El comunicado del Frente Amplio (FA) que forman nuestras agrupaciones de izquierda, del que se exceptuó Fuerza Social, confirma una vez más que el Perú sigue sin tener una izquierda institucional moderna que acepte, no ya el rol clave de la libre empresa en la generación de riqueza (a la manera, digamos, de la mayoría de izquierdas europeas), sino a la democracia como un valor en sí.
De hecho, si algo prueba el comunicado es que tenemos una izquierda –al menos a nivel de su expresión institucional– para la que la democracia y los derechos humanos siguen siendo “formas burguesas” que hay que desmontar y que, en el entretanto, pueden ser o bien instrumentalizadas como caballos de batalla cuando el enemigo ideológico se presta para ello –como en los años del fujimorismo– o bien olvidadas cuando quien las está atropellando es un compañero de recetas. Es decir, nuestra izquierda es culpable precisamente de aquello de lo que, con notable cinismo, acusa a sus oponentes: solo le importa el modelo.
Esto último, por cierto, es algo que tiene en común con sus pares de Venezuela, cuyo ministro de Educación acaba de justificar la demora de su país en combatir la pobreza diciendo: “No sacaremos a la gente de la pobreza para que sean opositores”.
Y así tenemos que en la cara de los asesinatos y las torturas a opositores realizadas recientemente en Venezuela por las fuerzas paramilitares; de todas –de absolutamente todas– las instituciones del Estado intervenidas y tomadas por el chavismo; de un presidente que gobierna por decreto; de los canales de televisión informativos cerrados o comprados y de un gobierno que anuncia que recolecta los nombres de quienes le hacen oposición en las redes sociales; en la cara, en fin, por solo dar un ejemplo más, de los opositores procesados, encarcelados o exiliados a lo largo de ya más de una década; el FA afirma que lo que hay en Venezuela es una “democracia” llena de “conquistas sociales” logradas en 15 años de “gobierno popular”.
Mientras tanto, las marchas de protesta de las últimas semanas, que comenzaron con estudiantes universitarios intentando hacer sentir su oposición ante los abusos del gobierno, serían “una ofensiva golpista de la extrema derecha” venezolana instrumentada “por los intereses imperiales de los Estados Unidos”. Todo ello, en la búsqueda de una “reversión”, no solo de “las conquistas sociales”, sino también “de la independencia nacional” (ni más ni menos).
El comunicado ni siquiera le huye al ridículo frontal cuando dice que lo que se busca con esta “ofensiva” es la “desestabilización económica y política del hermano país”. Como si esta “desestabilización” no se viniese dando –y en niveles agudos– hace rato en Venezuela, donde, entre otras cosas, se tiene la inflación más alta del mundo; la tercera tasa más elevada de homicidios del planeta; una constante escasez de energía y productos básicos (el Gobierno está teniendo que cambiar petróleo por alimentos con Argentina); una infraestructura de servicios colapsada; la corrupción más elevada de la región –lo cual es decir muchísimo–; y un clientelismo rampante –aunque cada vez menos sostenible– que no saca a los pobres de su pobreza, pero sí sirve para mantenerlos en manos del gobierno.
¿Qué habrá motivado una sacada de máscara tan completa?

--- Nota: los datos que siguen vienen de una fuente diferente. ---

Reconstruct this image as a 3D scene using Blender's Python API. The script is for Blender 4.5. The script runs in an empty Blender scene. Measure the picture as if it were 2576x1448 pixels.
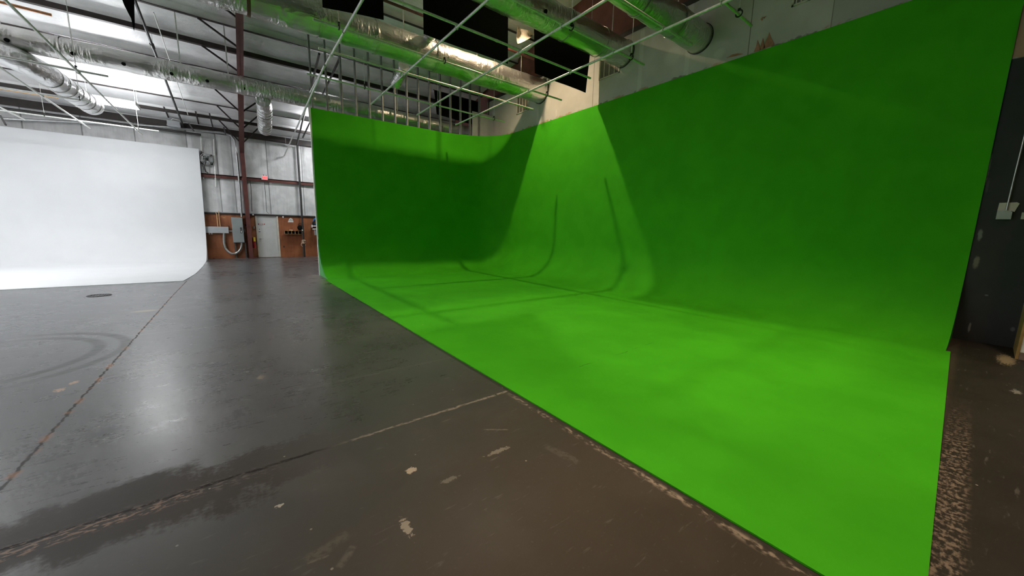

Este comunicado echa por tierra de un golpe todas las posturas más moderadas que al menos muchos de quienes forman las agrupaciones del FA venían procurando mostrar desde que se situaron del lado de la democracia, para volverlos como por un tubo a los años setenta, cuando Cuba era la “democracia real” y la violencia estaba justificada para conseguir las metas de la revolución.
La movida, en fin, ha sido tan poco astuta (la mayoría del electorado peruano ha demostrado varias veces ya tenerle una lúcida fobia al chavismo) que muchos incluso especulan con deudas concretas que el régimen venezolano habría decidido cobrar a estos partidos. Pero tampoco hay que subestimar el poder del fanatismo: “la revolución” es para muchos religión y, así, el comunicado puede ser el gesto desesperado de quienes ven cómo está desmoronándose, sobre sus pies de barro, el último ídolo que les quedaba (aparentemente) en pie: el “socialismo del siglo XXI”.
Sea como fuere, luego de esto, hay algo que no se le podrá negar al FA: ninguno de nuestros partidos nos ha mostrado jamás su verdadera identidad y sus intenciones de una forma tan completa como acaba de hacer él.